11 de dezembro de 2020

Angelica Sanchez, Marilyn Crispell “How To Turn The Moon” (Pyroclastic, 2020)

Em 1998, a propósito de um concerto a quatro mãos na cidade, Danilo Pérez e Jacky Terrasson explicavam a “The Houston Press” o quão desafiante são os duetos de piano: “Se não tiveres dois músicos dispostos a partilhar, pode mesmo tornar-se um desastre – são muitas notas, muitas teclas. Tem de se resistir à tentação de ocupar o lugar vazio. Mas também não pode ir cada um para seu lado. É aí que se dão choques frontais. Tem de se ouvir bem o que o outro tem para dizer. E fica-se sensível a coisas em que normalmente nem se tem de pensar. É uma questão de abnegação e de generosidade. Com dez dedos é normal que exageres.

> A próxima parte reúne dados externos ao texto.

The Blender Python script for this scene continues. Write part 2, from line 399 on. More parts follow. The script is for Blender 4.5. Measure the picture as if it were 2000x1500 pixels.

Se tivesses quatro era mais fácil, mas assim é complicado!” Porque se trata, então, de espaço e de escuta, chegada a sua vez, não admira que Sanchez e Crispell tenham ido num par de temas buscar inspiração a escritos do espanhol Santiago Ramón y Cajal, que há mais de um século sugeria que o córtex cerebral se assemelhava a “um jardim cultivado com inúmeras árvores que multiplicam os seus ramos, aprofundam as suas raízes e produzem flores e frutos progressivamente mais requintados”, e aos avanços no domínio do sistema auditivo do alemão Hans Held, que respetivamente batizaram como ‘Lobe of the Fly’ e ‘Calyces of Held’. Ou seja, emprestada à caracterização que Ramón y Cajal fez do centro das capacidades intelectuais, a presunção, no caso, será a de que o piano ainda “contém continentes por explorar e enormíssimas extensões de terreno ignorado.” Nas suas mãos, assim é, de facto: mesmo que se pudesse criar uma ligação entre ‘Lobe of the Fly’ e uma obra como “Do Diário de uma Mosca”, de Béla Bártok, o metafórico frenesi agora retratado é todo ele excêntrico, imprevisível, como se, embaladas pelas suas fontes, as pianistas se dispusessem a dissecar cada peça e a estimular-lhe as sinapses. Há, antes, quem o tenha feito: o Stanley Cowell e o Dave Burrell de “Questions/Answers” (Trio, 1973) vêm à memória, bem como o Fred Van Hove e o Christian Leroy que, em 1982, concluíram: ‘On s’entend… C’est curieux’. Não de modo tão irreprimivelmente onírico quanto aqui, os dendritos encantados pelo desconhecido.